3D scene scripts:
------
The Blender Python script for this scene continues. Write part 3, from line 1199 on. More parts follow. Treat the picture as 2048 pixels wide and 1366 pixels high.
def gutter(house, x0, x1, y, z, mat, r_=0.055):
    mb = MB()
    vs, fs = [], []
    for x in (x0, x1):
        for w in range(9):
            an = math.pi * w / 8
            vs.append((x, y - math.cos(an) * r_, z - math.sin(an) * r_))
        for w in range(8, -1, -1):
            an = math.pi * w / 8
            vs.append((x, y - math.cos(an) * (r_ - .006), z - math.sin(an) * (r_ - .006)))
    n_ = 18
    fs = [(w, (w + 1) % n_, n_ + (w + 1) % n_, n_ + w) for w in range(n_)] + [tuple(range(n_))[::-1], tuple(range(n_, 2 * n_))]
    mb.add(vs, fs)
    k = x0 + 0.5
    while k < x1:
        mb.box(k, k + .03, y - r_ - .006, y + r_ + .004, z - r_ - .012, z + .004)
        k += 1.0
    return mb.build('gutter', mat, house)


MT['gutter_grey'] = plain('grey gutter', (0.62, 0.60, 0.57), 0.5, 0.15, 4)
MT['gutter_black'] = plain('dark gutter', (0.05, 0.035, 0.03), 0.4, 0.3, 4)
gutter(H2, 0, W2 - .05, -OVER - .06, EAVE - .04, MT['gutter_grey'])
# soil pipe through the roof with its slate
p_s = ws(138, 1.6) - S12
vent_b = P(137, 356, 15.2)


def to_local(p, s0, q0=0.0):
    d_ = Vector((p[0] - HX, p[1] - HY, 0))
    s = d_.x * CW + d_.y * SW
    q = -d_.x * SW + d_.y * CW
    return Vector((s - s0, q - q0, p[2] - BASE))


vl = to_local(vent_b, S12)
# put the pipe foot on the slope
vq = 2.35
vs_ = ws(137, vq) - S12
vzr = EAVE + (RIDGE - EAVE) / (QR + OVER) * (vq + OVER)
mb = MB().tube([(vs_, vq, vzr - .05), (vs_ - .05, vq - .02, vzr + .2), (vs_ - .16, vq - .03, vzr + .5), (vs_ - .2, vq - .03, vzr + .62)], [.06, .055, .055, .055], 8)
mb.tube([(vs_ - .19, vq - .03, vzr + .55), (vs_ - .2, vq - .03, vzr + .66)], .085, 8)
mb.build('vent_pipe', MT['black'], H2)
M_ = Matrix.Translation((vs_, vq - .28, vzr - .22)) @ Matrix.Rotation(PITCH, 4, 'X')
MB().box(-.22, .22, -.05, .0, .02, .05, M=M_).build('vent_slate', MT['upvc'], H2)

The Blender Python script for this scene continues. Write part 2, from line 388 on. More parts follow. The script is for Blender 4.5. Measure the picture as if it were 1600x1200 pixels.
------
*WHAT YOU NEED TO DO*
In the entries above, identify every line with the word "continues". Copy those lines.

*ANSWER TO THIS EXERCISE*
The Blender Python script for this scene continues. Write part 3, from line 1199 on. More parts follow. Treat the picture as 2048 pixels wide and 1366 pixels high.
The Blender Python script for this scene continues. Write part 2, from line 388 on. More parts follow. The script is for Blender 4.5. Measure the picture as if it were 1600x1200 pixels.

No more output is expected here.